» **What is required**: Repeat the material exactly from its first line to the line that includes "sc.camera = cam". Skip pictures.

» **Data block**:
>>>>>
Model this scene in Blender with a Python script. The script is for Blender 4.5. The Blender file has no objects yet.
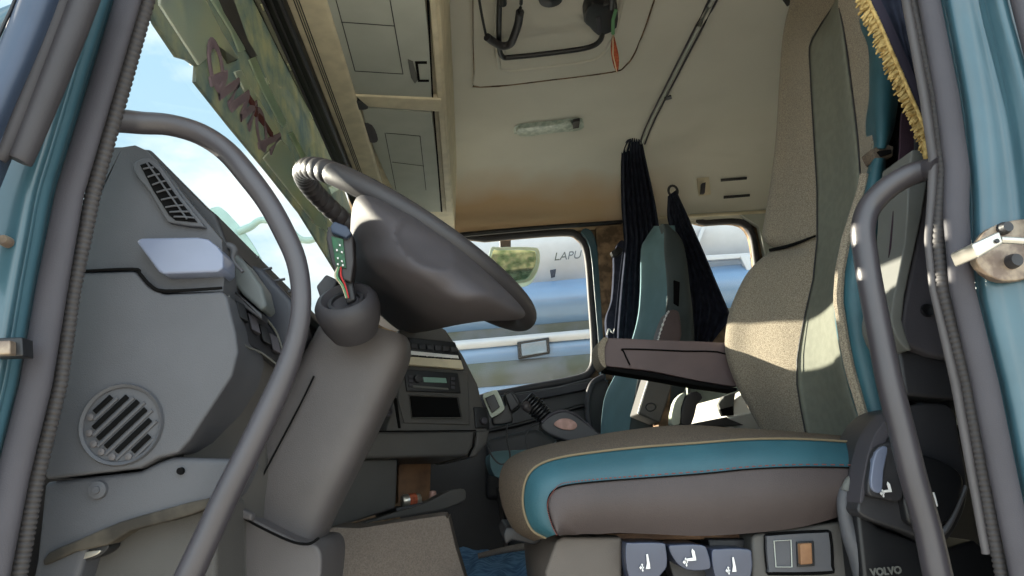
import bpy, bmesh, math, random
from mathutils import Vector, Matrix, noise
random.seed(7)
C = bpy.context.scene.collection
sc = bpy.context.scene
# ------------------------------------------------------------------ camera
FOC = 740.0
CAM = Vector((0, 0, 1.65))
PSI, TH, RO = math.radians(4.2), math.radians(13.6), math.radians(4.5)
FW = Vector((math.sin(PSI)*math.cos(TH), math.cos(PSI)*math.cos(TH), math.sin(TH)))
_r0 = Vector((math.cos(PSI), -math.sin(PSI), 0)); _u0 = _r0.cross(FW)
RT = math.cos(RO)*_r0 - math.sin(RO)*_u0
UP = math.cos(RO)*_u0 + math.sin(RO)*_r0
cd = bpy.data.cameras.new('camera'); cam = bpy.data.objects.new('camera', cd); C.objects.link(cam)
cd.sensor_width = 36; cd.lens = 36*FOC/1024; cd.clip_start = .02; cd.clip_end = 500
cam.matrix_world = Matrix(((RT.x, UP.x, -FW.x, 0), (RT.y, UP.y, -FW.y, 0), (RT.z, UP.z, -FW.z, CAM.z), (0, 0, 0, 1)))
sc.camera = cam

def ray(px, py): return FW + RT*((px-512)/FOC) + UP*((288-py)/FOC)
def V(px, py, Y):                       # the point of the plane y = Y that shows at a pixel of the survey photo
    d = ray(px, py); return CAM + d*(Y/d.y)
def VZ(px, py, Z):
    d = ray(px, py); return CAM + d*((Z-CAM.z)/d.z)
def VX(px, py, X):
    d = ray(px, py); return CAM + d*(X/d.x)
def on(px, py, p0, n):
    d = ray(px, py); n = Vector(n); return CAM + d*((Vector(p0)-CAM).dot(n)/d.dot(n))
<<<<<
» **Full response**:
Model this scene in Blender with a Python script. The script is for Blender 4.5. The Blender file has no objects yet.
import bpy, bmesh, math, random
from mathutils import Vector, Matrix, noise
random.seed(7)
C = bpy.context.scene.collection
sc = bpy.context.scene
# ------------------------------------------------------------------ camera
FOC = 740.0
CAM = Vector((0, 0, 1.65))
PSI, TH, RO = math.radians(4.2), math.radians(13.6), math.radians(4.5)
FW = Vector((math.sin(PSI)*math.cos(TH), math.cos(PSI)*math.cos(TH), math.sin(TH)))
_r0 = Vector((math.cos(PSI), -math.sin(PSI), 0)); _u0 = _r0.cross(FW)
RT = math.cos(RO)*_r0 - math.sin(RO)*_u0
UP = math.cos(RO)*_u0 + math.sin(RO)*_r0
cd = bpy.data.cameras.new('camera'); cam = bpy.data.objects.new('camera', cd); C.objects.link(cam)
cd.sensor_width = 36; cd.lens = 36*FOC/1024; cd.clip_start = .02; cd.clip_end = 500
cam.matrix_world = Matrix(((RT.x, UP.x, -FW.x, 0), (RT.y, UP.y, -FW.y, 0), (RT.z, UP.z, -FW.z, CAM.z), (0, 0, 0, 1)))
sc.camera = cam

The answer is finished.